Eigentümer Frischknecht, von Haus aus Immobilien-Unternehmer, steht sichtlich stolz inmitten der Gäste. «Mit der Eröffnung unseres Zentrums zeigen wir, wofür Revox steht: Schweizer Qualität, technische Innovation und Leidenschaft für Musik», sagt er.
Unkonventioneller Einstieg
Frischknechts Einstieg war unkonventionell: «Ich hatte immer Freude an guter Musik», erzählt er. Als Revox vor etwa 25 Jahren Kapital suchte, wurde er Aktionär. «Die herausragende Qualität und das Design haben mich fasziniert.» Später übernahm er die Mehrheit. Heute hält er 99,9 Prozent – «Eigentümer, Investor, aber auch Fan von Revox», wie er sich beschreibt.

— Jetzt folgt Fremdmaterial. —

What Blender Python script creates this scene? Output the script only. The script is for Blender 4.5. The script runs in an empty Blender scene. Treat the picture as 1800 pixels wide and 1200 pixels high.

Die Idee für das Zentrum kam ihm beim Besuch der Liegenschaft: «Das helle Atrium hat mich sofort an ein Revox-Museum denken lassen.» Gesagt, getan – heute ist daraus nicht nur ein Museum, sondern auch der neue Hauptsitz der Revox Schweiz geworden.
Drei Produktewelten
«Die über 50-Jährigen kennen uns – die Jüngeren oft nur vom Vater oder Onkel her», adressiert Frischknecht die Realität der Firma. Das soll sich nun ändern: Die Marke positioniert sich neu in drei Produktwelten. Multiroom-Systeme, kompakte Lautsprecher für Streaming-User und: der Relaunch analoger Bandmaschinen.
Für die junge Zielgruppe hat Revox den Studiomaster A200 lanciert – ein portabler Aktivlautsprecher mit App-Steuerung, Bluetooth und Multiroom-Anbindung.
Neue Kundengruppen im Blick: Studiomaster A200. (Bild: zVg)
Re-Engineering der Bandmaschine
Für Traditionalisten wiederum gibt es ein echtes Highlight: die neu entwickelte B77 MK III. «Die Rückkehr der Bandmaschine», nennt Frischknecht sie – kein Refurbishing, sondern echte Neuentwicklung, ausgetüftelt in liebevollem Reverse Engineering auf der Grundlage historischer Modelle, aber mit modernem Pfiff. Sie lässt sich sogar ins Multiroom-System einbinden.
Doch was wäre eine Bandmaschine ohne Tonträger? Anfangs 2025 übernahm Revox den Wiener Masterband-Spezialisten Horch House. Seither werden mit Labels wie Ear Music oder Warner alte Originalaufnahmen zu neuen Master-Tapes verarbeitet. «Wenn Revox dabei ist, sind wir auch dabei – das haben uns viele gesagt», so Frischknecht.
Master Tapes, direkt ab Originalaufnahme
Rund 130 Tapes sind bereits im Angebot, jeden Monat kommen weitere dazu – Klassiker ebenso wie neue Künstler. «Auch die Jungen wollen wieder etwas besitzen. Ein Band ist die hochwertigste Form davon», erklärt er. Analoge Musik, die sich nicht streamen lässt – sondern gehört, gespürt und gesammelt wird.
Auf der High-End-Messe in München, der führenden Fachmesse in dem Bereich, sorgte das Konzept für Aufsehen. «Von Brasilien bis USA – alle kamen, um die Bandmaschine zu sehen», erinnert sich Frischknecht. Die grössten Audiomärkte liegen in den USA und in Asien, aber auch in Europa ist der Trend angekommen.
«Zurück zur Weltspitze»
«Zurück zur Weltspitze – das haben wir uns auf die Fahne geschrieben», sagt Frischknecht. Ein hoher Anspruch, doch die Strategie ist klar: «Wir investieren in Entwicklung – und setzen auf Premiumqualität.»
Die Produktion liegt seit den 1960ern im deutschen Villingen, das Herz der Marke aber schlägt in der Schweiz. «Der Brand und das Gehirn sind hier – die Fertigung drüben», sagt Frischknecht.
Die Kombination aus Schweizer Unternehmertum und deutscher Ingenieurskunst – sie soll der Schlüssel sein, um Revox neu zum Klingen zu bringen.